▶ GIVEN REQUEST
Begin with the line holding "Reconstruct this image", end with the line holding "F = 5700.0;", and repeat every line in between exactly, without pictures.

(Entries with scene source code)
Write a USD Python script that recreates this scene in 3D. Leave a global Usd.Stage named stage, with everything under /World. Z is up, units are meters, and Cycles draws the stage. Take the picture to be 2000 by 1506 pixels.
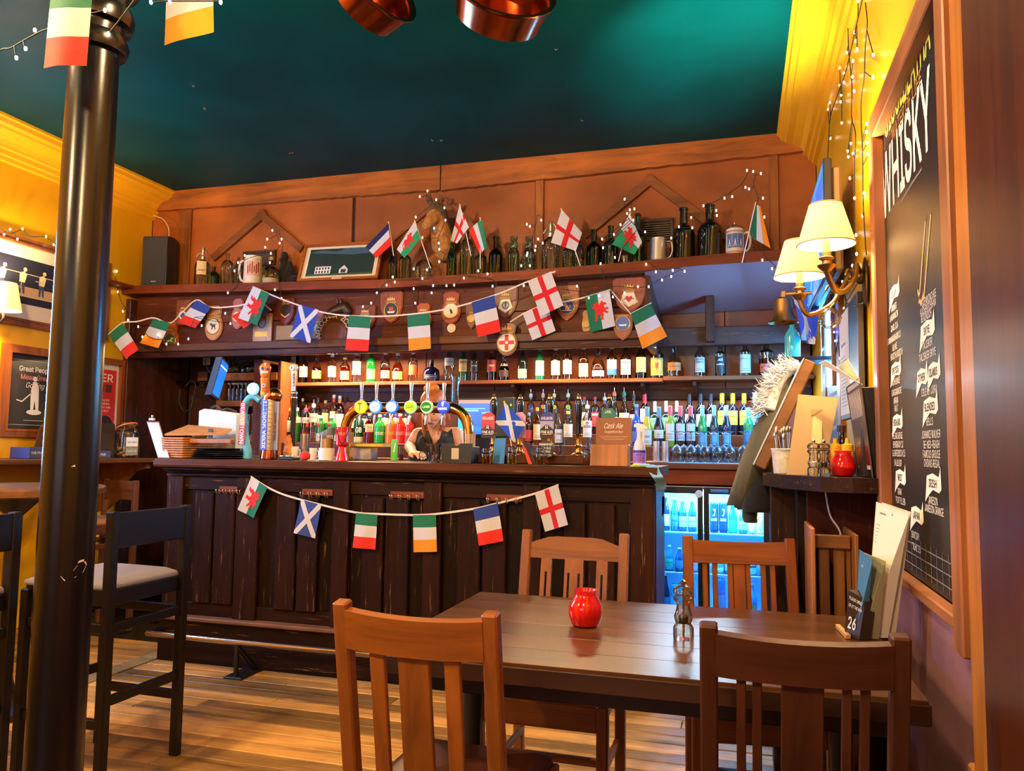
import math, random, zlib
import numpy as np
import trimesh, meshkit, usdkit
from shapely.geometry import Polygon, Point, LineString, box as sbox
from shapely.ops import unary_union
from pxr import Usd, UsdGeom, UsdLux, UsdShade, Gf, Sdf, Vt

stage = Usd.Stage.CreateInMemory()
UsdGeom.SetStageUpAxis(stage, 'Z')
UsdGeom.Xform.Define(stage, '/World')
PI = math.pi

# ------------------------------------------------------------------ camera
EYE = np.array([0.0, 0.0, 1.25])
YAW, PITCH, ROLL, FPX = math.radians(16.249), math.radians(4.596), math.radians(0.7024), 1526.2
_f = np.array([-math.sin(YAW) * math.cos(PITCH), math.cos(YAW) * math.cos(PITCH), math.sin(PITCH)])
_r = np.cross(_f, [0, 0, 1]); _r /= np.linalg.norm(_r); _u = np.cross(_r, _f)
CR, CU, CF = math.cos(ROLL) * _r + math.sin(ROLL) * _u, -math.sin(ROLL) * _r + math.cos(ROLL) * _u, _f
cam = UsdGeom.Camera.Define(stage, '/World/camera')
cam.CreateHorizontalApertureAttr(36.0)
cam.CreateVerticalApertureAttr(36.0 * 1506 / 2000)
cam.CreateFocalLengthAttr(36.0 * FPX / 2000)
cam.CreateFStopAttr(0.0)
cam.CreateClippingRangeAttr((0.05, 200.0))
cam.CreateExposureAttr(0.0)
UsdGeom.Xformable(cam).AddTransformOp().Set(Gf.Matrix4d(*CR, 0, *CU, 0, *(-CF), 0, *EYE, 1))

# ------------------------------------------------------------------ lights, in view and unseen
def lin(h):
    """sRGB 0-255 triple or '#rrggbb' to linear."""
    if isinstance(h, str):
        h = [int(h[i:i + 2], 16) for i in (1, 3, 5)]
    c = np.asarray(h, float) / 255
    return np.where(c <= .04045, c / 12.92, ((c + .055) / 1.055) ** 2.4)

def xf(prim, loc, rot=None):
    x = UsdGeom.Xformable(prim)
    x.AddTranslateOp().Set(Gf.Vec3d(*map(float, loc)))
    if rot is not None:
        x.AddRotateXYZOp().Set(Gf.Vec3f(*rot))

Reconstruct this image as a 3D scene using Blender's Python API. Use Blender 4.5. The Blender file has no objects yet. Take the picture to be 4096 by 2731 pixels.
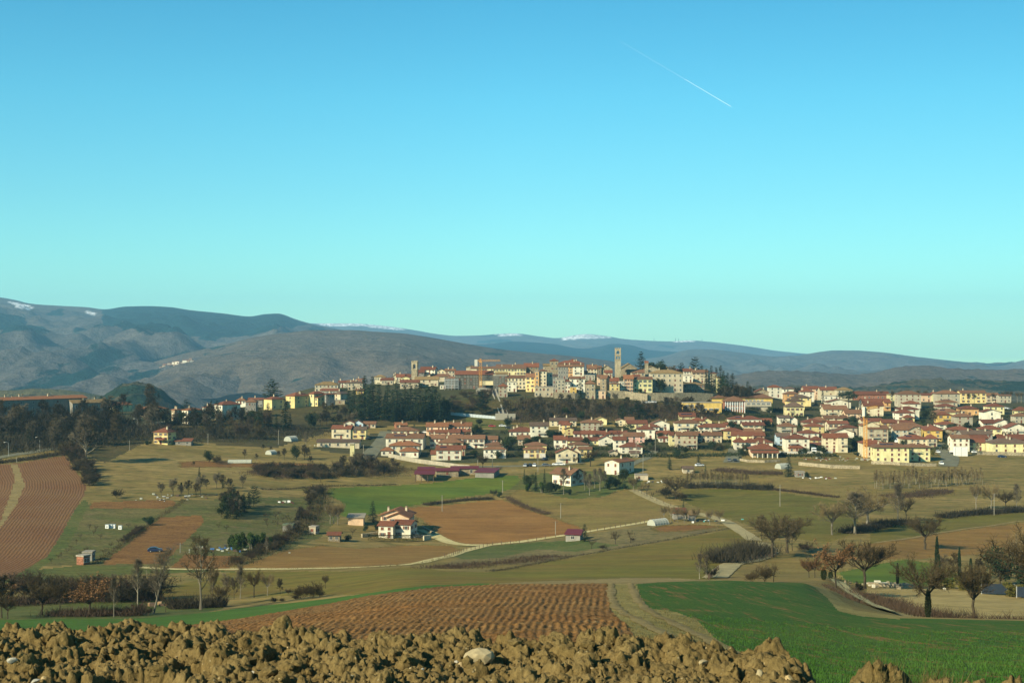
import bpy, bmesh, math, random
import numpy as np
from mathutils import Vector, Matrix
rad = math.radians
SC = bpy.context.scene
COL = SC.collection
F = 5700.0; CX = 2048.0; CY = 1365.5; CAMZ = 100.0

# ---------------------------------------------------------------- camera, sky, sun, exposure
cam = bpy.data.objects.new('camera', bpy.data.cameras.new('camera'))
COL.objects.link(cam)
cam.location = (0, 0, CAMZ); cam.rotation_euler = (rad(90), 0, 0)
cam.data.sensor_width = 36.0; cam.data.lens = 36.0 * F / 4096.0
cam.data.clip_start = 0.1; cam.data.clip_end = 90000
SC.camera = cam
SUN_EL = 29.0; SUN_AZ = 50.0            # degrees above the horizon; degrees to the left of straight behind the camera
sdir = Vector((-math.sin(rad(SUN_AZ)) * math.cos(rad(SUN_EL)), -math.cos(rad(SUN_AZ)) * math.cos(rad(SUN_EL)), math.sin(rad(SUN_EL))))
W = bpy.data.worlds.new("World"); SC.world = W; W.use_nodes = True
wn = W.node_tree.nodes; wl = W.node_tree.links; wn.clear()
sky = wn.new('ShaderNodeTexSky'); sky.sky_type = 'NISHITA'; sky.sun_disc = False
sky.sun_elevation = rad(SUN_EL); sky.sun_rotation = math.atan2(sdir.x, sdir.y)
sky.air_density = 1.0; sky.dust_density = 0.3; sky.ozone_density = 1.5; sky.altitude = 300
tc = wn.new('ShaderNodeTexCoord'); sx = wn.new('ShaderNodeSeparateXYZ'); wl.new(tc.outputs['Generated'], sx.inputs[0])
rp = wn.new('ShaderNodeValToRGB'); wl.new(sx.outputs['Z'], rp.inputs[0])
els = rp.color_ramp.elements
SKYRAMP = [(0.0, (0.50, 0.97, 0.86)), (0.0115, (0.473, 0.949, 0.862)), (0.038, (0.42, 0.885, 0.868)), (0.099, (0.349, 0.828, 0.851)), (0.167, (0.275, 0.832, 0.879)), (0.23, (0.21, 0.76, 0.84)), (0.5, (0.20, 0.72, 0.82)), (1.0, (0.20, 0.70, 0.82))]
els[0].position, els[0].color = SKYRAMP[0][0], (*SKYRAMP[0][1], 1)
els[1].position, els[1].color = SKYRAMP[-1][0], (*SKYRAMP[-1][1], 1)
for p_, c_ in SKYRAMP[1:-1]:
    e = els.new(p_); e.color = (*c_, 1)
mx = wn.new('ShaderNodeMix'); mx.data_type = 'RGBA'; mx.blend_type = 'MULTIPLY'; mx.inputs['Factor'].default_value = 1
wl.new(sky.outputs[0], mx.inputs['A']); wl.new(rp.outputs[0], mx.inputs['B'])
bg = wn.new('ShaderNodeBackground'); bg.inputs['Strength'].default_value = 0.106
mr = wn.new('ShaderNodeMapRange'); wl.new(sx.outputs['X'], mr.inputs['Value'])
for k_, v_ in zip(('From Min', 'From Max', 'To Min', 'To Max'), (0.0, 1.0, 1.0, 0.6)): mr.inputs[k_].default_value = v_
m3 = wn.new('ShaderNodeMix'); m3.data_type = 'RGBA'; m3.blend_type = 'MULTIPLY'; m3.inputs['Factor'].default_value = 1
wl.new(mx.outputs['Result'], m3.inputs['A']); wl.new(mr.outputs[0], m3.inputs['B']); wl.new(m3.outputs['Result'], bg.inputs['Color'])
wo = wn.new('ShaderNodeOutputWorld'); wl.new(bg.outputs[0], wo.inputs['Surface'])
sl = bpy.data.lights.new('sun', 'SUN'); sl.energy = 5.0; sl.angle = rad(0.5); sl.color = (1.0, 0.90, 0.64)
sun = bpy.data.objects.new('sun', sl); COL.objects.link(sun); sun.location = (-200, -200, 400)
sun.rotation_euler = sdir.to_track_quat('Z', 'Y').to_euler()
SC.view_settings.view_transform = 'Standard'; SC.view_settings.look = 'None'
SC.view_settings.gamma = 1.0; SC.view_settings.use_curve_mapping = False
SC.view_settings.exposure = 0.75
SC.cycles.use_denoising = True
SC.cycles.max_bounces = 6; SC.cycles.diffuse_bounces = 2; SC.cycles.glossy_bounces = 2; SC.cycles.volume_bounces = 1
SC.cycles.transparent_max_bounces = 8
HAZE_DENSITY = 5.4e-5

# ---------------------------------------------------------------- helpers
def _h(ix, iy, s):
    v = np.sin(ix * 127.1 + iy * 311.7 + s * 74.7) * 43758.5453
    return v - np.floor(v)
def vn(x, y, s=0):
    x = np.asarray(x, float); y = np.asarray(y, float)
    ix = np.floor(x); iy = np.floor(y); fx = x - ix; fy = y - iy
    fx = fx * fx * (3 - 2 * fx); fy = fy * fy * (3 - 2 * fy)
    a = _h(ix, iy, s); b = _h(ix + 1, iy, s); c = _h(ix, iy + 1, s); d = _h(ix + 1, iy + 1, s)
    return (a + (b - a) * fx) * (1 - fy) + (c + (d - c) * fx) * fy
def fbm(x, y, s=0, o=4, g=0.5):
    x = np.asarray(x, float); y = np.asarray(y, float)
    t = 0; a = 1.0; n = 0
    for k in range(o):
        t = t + a * (vn(x * 2 ** k + 17.3 * k, y * 2 ** k - 9.1 * k, s + k) - 0.5); n += a; a *= g
    return t / n * 2                                     # about -1..1
def worley(x, y, s=0):
    x = np.asarray(x, float); y = np.asarray(y, float)
    ix = np.floor(x); iy = np.floor(y)
    f1 = np.full(np.broadcast(x, y).shape, 9.0); f2 = f1.copy(); idv = f1 * 0
    for dx in (-1, 0, 1):
        for dy in (-1, 0, 1):
            cx = ix + dx + _h(ix + dx, iy + dy, s); cy = iy + dy + _h(ix + dx, iy + dy, s + 5)
            d = (x - cx) ** 2 + (y - cy) ** 2
            idv = np.where(d < f1, _h(ix + dx, iy + dy, s + 9), idv)
            f2 = np.where(d < f1, f1, np.minimum(f2, d)); f1 = np.minimum(f1, d)
    return np.sqrt(f1), np.sqrt(f2), idv
def mesh(name, verts, faces, mats=(), mi=None, smooth=False):
    m = bpy.data.meshes.new(name)
    if isinstance(verts, np.ndarray): verts = verts.tolist()
    if isinstance(faces, np.ndarray): faces = faces.tolist()
    m.from_pydata(verts, [], faces)
    for a in mats: m.materials.append(a)
    if mi is not None: m.polygons.foreach_set('material_index', np.asarray(mi, dtype=np.int32))
    if smooth: m.polygons.foreach_set('use_smooth', np.ones(len(m.polygons), dtype=bool))
    m.update(); return m
def grid_mesh(name, X, Y, Z, mats, keep=None, smooth=True, attrs=None):
    """numpy grid -> mesh; keep = boolean per cell"""
    n, k = X.shape
    I = np.arange(n * k).reshape(n, k)
    q = np.stack([I[:-1, :-1], I[:-1, 1:], I[1:, 1:], I[1:, :-1]], -1).reshape(-1, 4)
    if keep is not None: q = q[keep.reshape(-1)]
    used = np.zeros(n * k, bool); used[q.reshape(-1)] = True
    remap = np.cumsum(used) - 1
    co = np.stack([X, Y, Z], -1).reshape(-1, 3)[used]; q = remap[q]
    m = bpy.data.meshes.new(name)
    m.vertices.add(len(co)); m.vertices.foreach_set('co', co.astype(np.float32).ravel())
    m.loops.add(q.size); m.loops.foreach_set('vertex_index', q.astype(np.int32).ravel())
    m.polygons.add(len(q)); m.polygons.foreach_set('loop_start', (np.arange(len(q)) * 4).astype(np.int32))
    for a in mats: m.materials.append(a)
    m.update(calc_edges=True); m.validate()
    if smooth: m.polygons.foreach_set('use_smooth', np.ones(len(m.polygons), dtype=bool))
    if attrs:
        for nm, arr in attrs.items():
            at = m.attributes.new(nm, 'FLOAT', 'POINT'); at.data.foreach_set('value', arr.reshape(-1)[used].astype(np.float32))
    return m
def link(name, data, parent=None, loc=None, rz=0, sc=None):
    o = bpy.data.objects.new(name, data); COL.objects.link(o)
    if parent is not None: o.parent = parent
    if loc is not None: o.location = loc
    if rz: o.rotation_euler = (0, 0, rz)
    if sc is not None: o.scale = (sc, sc, sc) if not hasattr(sc, '__len__') else sc
    return o
def tag(o, label, cat=None, group=None, kind=None):
    o['label'] = label
    if cat: o['category'] = cat
    if group: o['group'] = group
    if kind: o['kind'] = kind
    return o
def thing(name, label, cat, loc, rz=0, group=None, sc=None):
    return tag(link(name, None, None, loc, rz, sc), label, cat, group)
class MB:                                               # collects simple shapes into one mesh
    def __init__(s): s.v = []; s.f = []; s.m = []
    def add(s, vs, fs, mi=0):
        b = len(s.v); s.v += [tuple(p) for p in vs]; s.f += [tuple(i + b for i in f) for f in fs]; s.m += [mi] * len(fs); return s
    def box(s, x0, x1, y0, y1, z0, z1, mi=0):
        return s.add([(x0, y0, z0), (x1, y0, z0), (x1, y1, z0), (x0, y1, z0), (x0, y0, z1), (x1, y0, z1), (x1, y1, z1), (x0, y1, z1)],
              [(0, 3, 2, 1), (4, 5, 6, 7), (0, 1, 5, 4), (1, 2, 6, 5), (2, 3, 7, 6), (3, 0, 4, 7)], mi)
    def tube(s, a, b, r0, r1=None, n=6, mi=0, cap=True):
        r1 = r0 if r1 is None else r1
        a = Vector(a); b = Vector(b); d = (b - a)
        if d.length < 1e-6: return s
        q = d.normalized(); t = Vector((0, 0, 1)) if abs(q.z) < 0.9 else Vector((1, 0, 0))
        u = q.cross(t).normalized(); w = q.cross(u)
        vs = []
        for p, r in ((a, r0), (b, r1)):
            for k in range(n):
                an = 2 * math.pi * k / n; vs.append(p + u * (math.cos(an) * r) + w * (math.sin(an) * r))
        fs = [(k, (k + 1) % n, n + (k + 1) % n, n + k) for k in range(n)]
        if cap: fs += [tuple(range(n - 1, -1, -1)), tuple(range(n, 2 * n))]
        return s.add(vs, fs, mi)
    def prism(s, poly, y0, y1, mi=0):                   # polygon in x,z extruded along y
        n = len(poly)
        vs = [(x, y0, z) for x, z in poly] + [(x, y1, z) for x, z in poly]
        fs = [tuple(range(n)), tuple(range(2 * n - 1, n - 1, -1))] + [(k, n + k, n + (k + 1) % n, (k + 1) % n) for k in range(n)]
        return s.add(vs, fs, mi)
    def data(s, name, mats, smooth=False): return mesh(name, s.v, s.f, mats, s.m, smooth)
    def build(s, name, mats, parent=None, loc=None, rz=0, smooth=False):
        if not isinstance(mats, (list, tuple)): mats = [mats]
        return link(name, s.data(name, mats, smooth), parent, loc, rz)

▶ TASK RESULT
Reconstruct this image as a 3D scene using Blender's Python API. Use Blender 4.5. The Blender file has no objects yet. Take the picture to be 4096 by 2731 pixels.
import bpy, bmesh, math, random
import numpy as np
from mathutils import Vector, Matrix
rad = math.radians
SC = bpy.context.scene
COL = SC.collection
F = 5700.0; CX = 2048.0; CY = 1365.5; CAMZ = 100.0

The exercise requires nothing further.